Now go back and see how much you paid in taxes during your working life. Ask yourself what kind of return did you get on that investment.
Then the Big Government hacks can’t figure out why the Middle Class is disgusted with the way the country is run by the D.C. parasites.
pfft, I’ll be lucky to collect social security.
This shows you what you would expect under a free and open capitalist free marketsystem. It does not include increase government taxes and penalties you’ll bet under Social Security, nor does it include plans of every socialist Democrat politician to relieve you of the well-funded retirement.
Harken back to Hillary’s pre 1994 attempts by her lessor ghouls to advocate ‘assessment’ of retirement accounts.
That, and worse, continues today.
bookmark for later
My retirement plan: “Paper or plastic?”
LOL! Being into my 4th year of retirement, I can without a doubt say........ A WHOLE LOT MORE THAN I DID. But we’re comfy.
What will be worth more, US Dollars or Monopoly Dollars?
Maybe buy a couple dozen game boxes of Monopoly from Target and I’ll be High Clover!
or maybe, gather up some gold, some guns and some ammo, practice self-sufficient living with my family and community and then watch the feral mobs feed on themselves.
A commercial on the radio says I could live to be a 100 years old..
I wasn’t planning on that,, I’ll tell you what..
Or have a state pension in a state that is solvent.
Ridiculous. Just because someone who is 50 now, making $400,000, does not mean they need $3.12m saved right now.

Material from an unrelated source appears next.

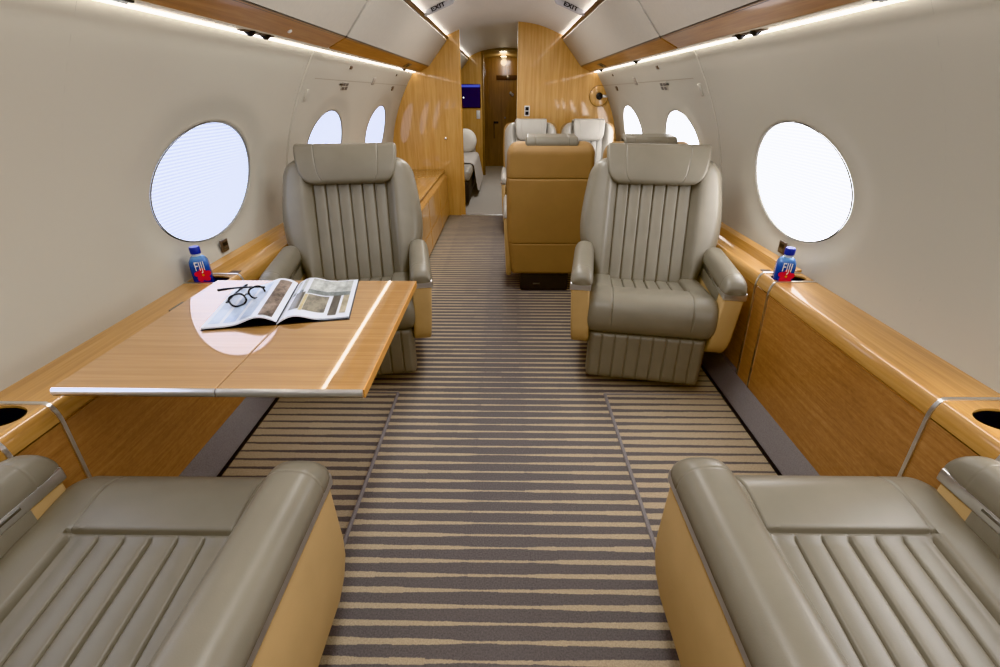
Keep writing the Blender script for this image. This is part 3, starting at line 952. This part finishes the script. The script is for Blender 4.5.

Because, presumably, most of the money represents investment returns. If you invested more when you were young, compounding will have done a lot for you.
‘Supersavers’ can do a lot better than this. Some of them retire with 50 or 60 times their final salary in financial assets.
Yes, a lot of it is investment gains, but you have to start early, and know how to invest.
Good to see you again. No fear, I’ll hire you as a gaffer on one of our films :)
You are absolutely correct. It all centers around discipline. As Will Rogers, the cowboy humorist said, that he was more interested in keeping his principal than any interest he might earn.
That makes sense when one considers that one can loose in an investment far faster than one can make the money for the investment.
The important thing is to ignore the idea that money loses value because if one doesn't save and accumulate principal, that is a wad of the stuff, one has nothing anyway.
So is it better to have a wad that may or may not decrease in value, or to have nothing to begin with and be proverty stricken in one's old age.
35 making 100k? For how long?
How many 35 year olds make that money?
I could sock away 50k every year if I made that money.